Australian Wool Sale Report – Commentary from AWI (22 April 2021)

Australian Wool Sale Report – Commentary from AWI (22 April 2021)

Large rises on all Super Fine Merino types produced positive sentiment at this week’s Australian wool auctions. At the finest end of the Merino type spectrum, gains of 50ac and above were achieved throughout selling with the interest and competition in this area intense. Other areas of the Merino fleece type enjoyed smaller price advances not just due to the positive atmosphere created, but also steady enquiry and stable foreign exchange scenarios aiding in relative stability. 

The Eastern Market Indicator (EMI) closed the week at 1312ac clean/kg which was 21ac or 1.6% higher than the previous weeks close. Mid-week the EMI did hit the 1318ac mark but a softer final day saw the indicator ease into the close. The USD EMI took the same path as a largely unchanged forex rate had US prices 1.6% or 16usc higher to close at 1012usc/clean kg.

The strong finish to the previous week’s sales at the standalone sale at Melbourne suggested this week may have been a positive sale, and that lead didn’t disappoint. Reasonable new business was able to conclude with China, but it was a few snippets of business outside China that also helped the market along. It is significant at present that a just a few containers of fresh sales unexpectedly outside China can immediately assist the market.

This week’s scheduled offering failed to materialize with over 5,000 bales or 11.3% less wool offered than advertised the previous Friday. Additionally next week’s offering has 25% or 10,000 bales more wool to be offered than was advised a week ago. Indications of improving wool demand is becoming a little bit clearer and as a barometer of this, there has been 13.4% or 138,733 more bales sold this season compared to the same point last season. 

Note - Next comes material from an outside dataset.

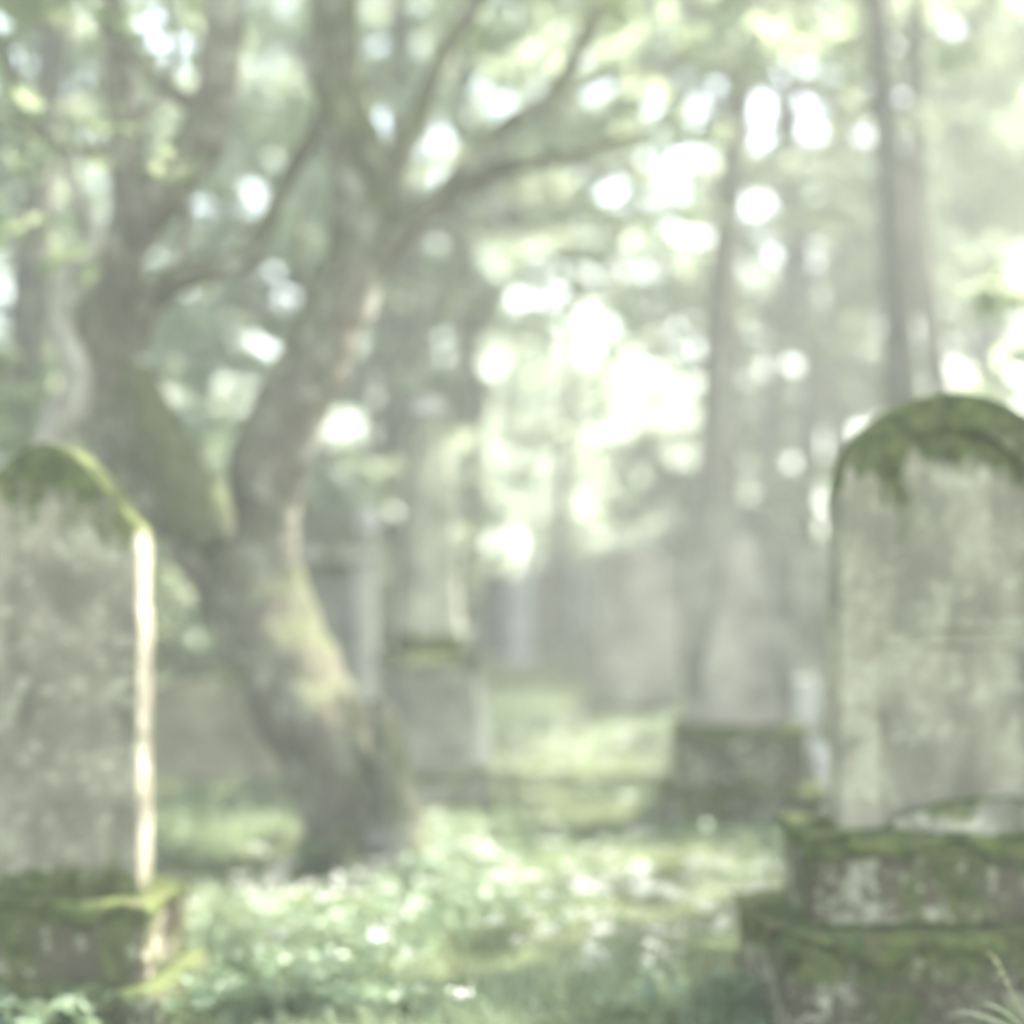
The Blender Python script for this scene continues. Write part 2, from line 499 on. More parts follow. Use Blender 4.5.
# swelling at the foot of the panel
bm = bmesh.new(); bmesh.ops.create_icosphere(bm, subdivisions=4, radius=1)
for v_ in bm.verts:
    p = v_.co.copy(); s_ = 1 + .12 * fbm(p, 1.6) + .05 * fbm(p, 5)
    v_.co = Vector((p.x * .33 * s_, p.y * .10 * s_, max(-.2, p.z) * .115 * s_))
me = bpy.data.meshes.new('mound'); bm.to_mesh(me); bm.free()
mm = stone_mat('stone_lichened_rubble', (.20, .20, .15), .15, 8, moss_top=.12, moss_all=.0, lichen=.8, up=.22)
o = link('foot_mound', me, mm, rt); o.location = (.12, -.03, ztop + .012)
bs = stone_mat('stone_mossy_block', (.075, .065, .042), .3, 2, moss_top=.14, moss_all=.13, lichen=1.0, dark=.7, up=.2)
plinth(rt, 'upper_step', 1.10, .46, .31, ztop - .31, bs, 3, .08, drape=.07)
plinth(rt, 'lower_step', 1.36, .78, .36, ztop - .67, bs, 5, .08, drape=.08)
plinth(rt, 'footing', 1.50, .92, .42, ztop - 1.085, bs, 6, .08, moss=False)
footprint(xr, Yr + .08, .66, .42)

# --- left foreground stone
Yl = 5.15
xl = (46 - 512) * Yl / F
lt = empty('gravestone', (xl, Yl, 0), R(-7), 'tall grey lichened gravestone with low arched mossy head at the left edge', 'gravestone')
zl = CAMH - (902 - HOR) * (Yl - .1) / F
sm2 = stone_mat('stone_grey_left', (.225, .205, .155), 1.66, 5, moss_top=.33, moss_low=.34, moss_all=-.04, lichen=1., dark=.8, band=.34, up=.3)
o = link('slab', slab(outline('peak', .71, 1.65, sh=.33),   .15, -.02, .014, .003, 3), sm2, lt); o.location = (0, 0, zl - .01)
plinth(lt, 'base_block', .86, .46, .29, zl - .29, bs, 9, .09, drape=.06)
plinth(lt, 'footing', .98, .58, .14, zl - .41, bs, 10, .09, moss=False)
footprint(xl, Yl + .09, .5, .3)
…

Super fine Merino fleece and skirting types finer than 18.5 micron enjoyed the best sale outcomes with prices being 45ac to 90ac dearer. 18.5 to 19.0 micron Merino wools gained 25ac, whilst a last day deterioration on 20.0 micron and broader Merino wool had losses of 5 to 15ac recorded for the series. This week’s price results have now extended the price gap between 17 micron and 21micron out to over A$10/clean kg.

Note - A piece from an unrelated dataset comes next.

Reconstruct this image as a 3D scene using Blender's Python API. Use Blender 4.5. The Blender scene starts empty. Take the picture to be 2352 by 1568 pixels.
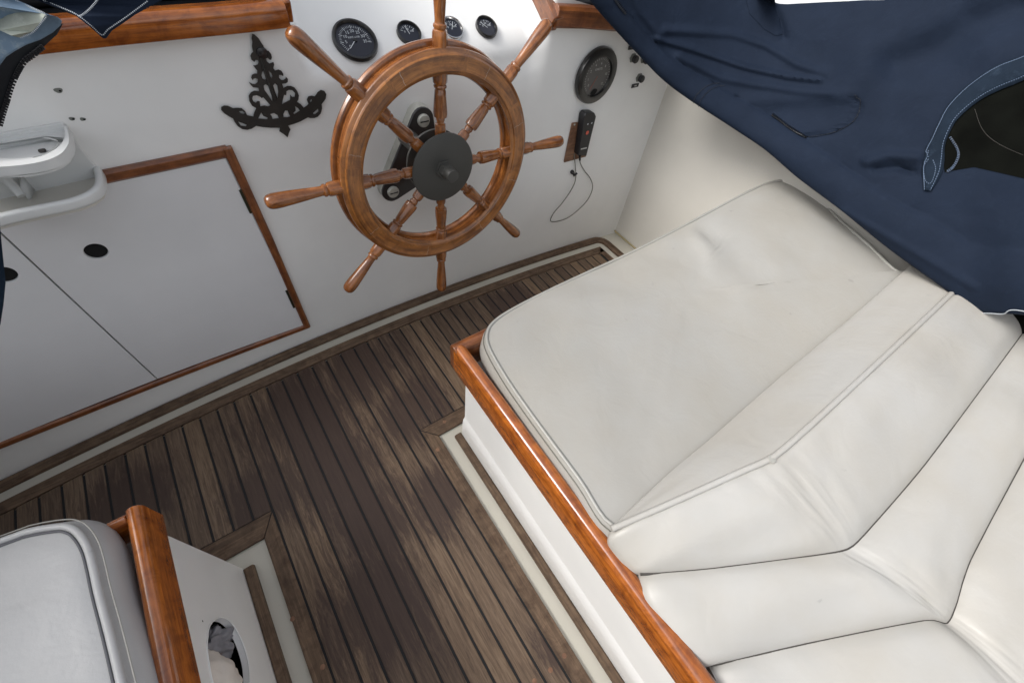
import bpy, bmesh, math, random
import numpy as np
from mathutils import Vector, Matrix, noise
from mathutils.bvhtree import BVHTree
random.seed(7)
scene = bpy.context.scene
COL = scene.collection
PI = math.pi

# ------------------------------------------------------------------ camera
RM = np.array([[0.8163135433763604, -0.5691179672530117, 0.09867592538269265],
               [0.40575953565720646, 0.6865988817968421, 0.6032753722294439],
               [-0.4110856335650505, -0.4524231590724837, 0.7914050082045823]])   # world -> camera
FP = 970.999            # focal length in units where the picture is 2352 wide
EYE = np.array([0, 0, 1.35])
cd = bpy.data.cameras.new('camera'); cam = bpy.data.objects.new('camera', cd); COL.objects.link(cam)
M4 = Matrix([list(RM.T[i]) + [EYE[i]] for i in range(3)] + [[0, 0, 0, 1]])
cam.matrix_world = M4
cd.sensor_width = 36; cd.lens = FP / 2352 * 36; cd.clip_start = 0.01; cd.clip_end = 500
scene.camera = cam

# ------------------------------------------------------------------ light
SUN_EL, SUN_AZ = 45, 288     # direction the light comes from: azimuth clockwise from +Y
w = bpy.data.worlds.new('World'); scene.world = w; w.use_nodes = True
nt = w.node_tree
bg = nt.nodes['Background']
sky = nt.nodes.new('ShaderNodeTexSky'); sky.sky_type = 'NISHITA'; sky.sun_disc = False
sky.sun_elevation = math.radians(SUN_EL); sky.sun_rotation = math.radians(SUN_AZ)
sky.air_density = 1.0; sky.dust_density = 3.0; sky.ozone_density = 1.0
hs = nt.nodes.new('ShaderNodeHueSaturation'); hs.inputs['Saturation'].default_value = .25
nt.links.new(sky.outputs[0], hs.inputs['Color']); nt.links.new(hs.outputs[0], bg.inputs[0]); bg.inputs[1].default_value = 0.15
sd = bpy.data.lights.new('sun', 'SUN'); sd.energy = 1.15; sd.angle = math.radians(22); sd.color = (1, 0.97, 0.93)
sun = bpy.data.objects.new('sun', sd); COL.objects.link(sun)
el, az = math.radians(SUN_EL), math.radians(SUN_AZ)
sdir = Vector((math.sin(az) * math.cos(el), math.cos(az) * math.cos(el), math.sin(el)))
sun.rotation_euler = sdir.to_track_quat('Z', 'Y').to_euler()
sun.location = sdir * 8
scene.view_settings.view_transform = 'Standard'; scene.view_settings.look = 'None'
scene.view_settings.exposure = 0.86; scene.view_settings.gamma = 1
scene.render.engine = 'CYCLES'
scene.cycles.max_bounces = 8; scene.cycles.diffuse_bounces = 5

# ------------------------------------------------------------------ measuring helpers (picture ray -> point on a real surface)
def ray(u, v): return RM.T @ np.array([u - 1176, -(v - 784), -FP])
def onz(u, v, z=0.0):
    r = ray(u, v); return EYE + r * (z - EYE[2]) / r[2]
def ony(u, v, y):
    r = ray(u, v); return EYE + r * y / r[1]
def onx(u, v, x):
    r = ray(u, v); return EYE + r * x / r[0]
def yb(x): return 1.165 - .058 * ((x - .25) / 1.1) ** 2       # the bulkhead bows slightly forward
def onw(u, v, d=0.0):
    y = 1.13
    for _ in range(12):
        p = ony(u, v, y - d); y = yb(p[0])
    return ony(u, v, y - d)
def wall(x, z, d=0.0): return np.array([x, yb(x) - d, z])

# ------------------------------------------------------------------ materials
def mat(name): 
    m = bpy.data.materials.new(name); m.use_nodes = True
    return m, m.node_tree, m.node_tree.nodes['Principled BSDF']
def N(nt, t, **kw):
    n = nt.nodes.new(t)
    for k, v in kw.items():
        if k in n.inputs: n.inputs[k].default_value = v
        else: setattr(n, k, v)
    return n
def ramp(nt, fac, stops):
    r = nt.nodes.new('ShaderNodeValToRGB')
    e = r.color_ramp.elements
    while len(e) < len(stops): e.new(0.5)
    for i, (p, c) in enumerate(stops):
        e[i].position = p; e[i].color = (*c, 1) if len(c) == 3 else c
    nt.links.new(fac, r.inputs[0]); return r.outputs[0]
def mix(nt, fac, a, b, mode='MIX'):
    m = nt.nodes.new('ShaderNodeMix'); m.data_type = 'RGBA'; m.blend_type = mode
    for s, v in ((m.inputs[0], fac), (m.inputs[6], a), (m.inputs[7], b)):
        if isinstance(v, (int, float)): s.default_value = v
        elif isinstance(v, tuple): s.default_value = (*v, 1)
        else: nt.links.new(v, s)
    return m.outputs[2]
def coords(nt, kind='Object', scale=(1, 1, 1)):
    t = nt.nodes.new('ShaderNodeTexCoord'); mp = nt.nodes.new('ShaderNodeMapping')
    mp.inputs['Scale'].default_value = scale
    nt.links.new(t.outputs[kind], mp.inputs[0]); return mp.outputs[0]
def noi(nt, vec, scale, detail=4, rough=.55, dist=0):
    n = N(nt, 'ShaderNodeTexNoise'); n.inputs['Scale'].default_value = scale
    n.inputs['Detail'].default_value = detail; n.inputs['Roughness'].default_value = rough
    n.inputs['Distortion'].default_value = dist
    nt.links.new(vec, n.inputs['Vector']); return n.outputs['Fac']
def bump(nt, bs, h, strength, dist=.001, chain=None):
    b = nt.nodes.new('ShaderNodeBump'); b.inputs['Strength'].default_value = strength
    b.inputs['Distance'].default_value = dist
    nt.links.new(h, b.inputs['Height'])
    if chain: nt.links.new(chain, b.inputs['Normal'])
    nt.links.new(b.outputs[0], bs.inputs['Normal']); return b.outputs[0]

def flat(name, col, rough=.5, metal=0, coat=0, var=.0, bmp=0, bscale=200):
    m, nt, bs = mat(name)
    bs.inputs['Roughness'].default_value = rough; bs.inputs['Metallic'].default_value = metal
    bs.inputs['Coat Weight'].default_value = coat
    v = coords(nt)
    f = noi(nt, v, 14, 5)
    c = ramp(nt, f, [(.3, tuple(x * (1 - var) for x in col)), (.7, tuple(min(1, x * (1 + var)) for x in col))])
    nt.links.new(c, bs.inputs['Base Color'])
    if bmp: bump(nt, bs, noi(nt, v, bscale, 3), bmp, .0006)
    return m

def gelcoat(name, col, dirt=.25, rough=.3):
    m, nt, bs = mat(name); v = coords(nt)
    big = noi(nt, v, 3.2, 4, .6)
    c = ramp(nt, big, [(.3, tuple(x * .93 for x in col)), (.65, col)])
    sp = noi(nt, v, 60, 6, .7)
    spots = ramp(nt, sp, [(.66, (0, 0, 0)), (.74, (1, 1, 1))])
    sm = N(nt, 'ShaderNodeMath', operation='MULTIPLY'); nt.links.new(spots, sm.inputs[0]); sm.inputs[1].default_value = dirt
    c = mix(nt, sm.outputs[0], c, tuple(x * .6 for x in col))
    nt.links.new(c, bs.inputs['Base Color'])
    bs.inputs['Roughness'].default_value = rough
    bump(nt, bs, noi(nt, v, 5, 2), .25, .004)
    return m

def wood(name, dark, lite, rough=.3, coat=.4, worn=0.0, pale=(.5, .38, .25), gs=1.0, spots=.0):
    m, nt, bs = mat(name)
    uv = coords(nt, 'UV', (5 * gs, 90 * gs, 1)); uv2 = coords(nt, 'UV', (26 * gs, 420 * gs, 1)); ob = coords(nt)
    g1 = noi(nt, uv, 1.0, 5, .6, .6); g2 = noi(nt, uv2, 1.0, 3, .6)
    mid = tuple((a + b) / 2 for a, b in zip(dark, lite))
    c = ramp(nt, g1, [(.28, dark), (.5, mid), (.72, lite)])
    c2 = ramp(nt, g2, [(.35, (.62, .62, .62)), (.55, (1, 1, 1))])
    c = mix(nt, .6, c, c2, 'MULTIPLY')
    br = noi(nt, ob, 9, 3)
    c = mix(nt, .5, c, ramp(nt, br, [(.3, (.75, .72, .7)), (.7, (1.0, 1.0, 1.0))]), 'MULTIPLY')
    mo = noi(nt, ob, 30, 5, .65, .5)
    c = mix(nt, .75, c, ramp(nt, mo, [(.36, (.50, .42, .36)), (.56, (1.0, 1.0, 1.0)), (.70, (1.15, 1.12, 1.05))]), 'MULTIPLY')
    rgh = None
    if worn:
        wn = noi(nt, coords(nt, 'UV', (14, 55, 1)), 1.6, 7, .72, .4)
        wb = noi(nt, ob, 7, 3)
        ad = N(nt, 'ShaderNodeMath', operation='ADD'); nt.links.new(wn, ad.inputs[0]); nt.links.new(wb, ad.inputs[1])
        mk = ramp(nt, ad.outputs[0], [(max(0.0, 1.22 - worn) , (0, 0, 0)), (min(1.0, 1.30 - worn), (.85, .85, .85))])
        hv = N(nt, 'ShaderNodeMath', operation='MULTIPLY'); hv.inputs[1].default_value = 1.0
        nt.links.new(mk, hv.inputs[0])
        c = mix(nt, hv.outputs[0], c, pale)
        rg = N(nt, 'ShaderNodeMapRange'); rg.inputs['To Min'].default_value = rough; rg.inputs['To Max'].default_value = .75
        nt.links.new(hv.outputs[0], rg.inputs['Value']); nt.links.new(rg.outputs[0], bs.inputs['Roughness'])
    else:
        bs.inputs['Roughness'].default_value = rough
    nt.links.new(c, bs.inputs['Base Color'])
    bs.inputs['Coat Weight'].default_value = coat; bs.inputs['Coat Roughness'].default_value = .12
    bump(nt, bs, g2, .25, .0006)
    return m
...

After weeks of stability, the carding indicator pushed upwards this week and general gains of around 20ac on all types and descriptions were registered. Crossbred wool types remained stable in price throughout selling, with both the volume and quality of the offering down for the moment.

The final day of selling did see the market ease back across all wools broader than 18.5 micron. The FNF (less than 1%vm) sale lots were least affected, but buyers did show far less purchasing intent the broader the wools were.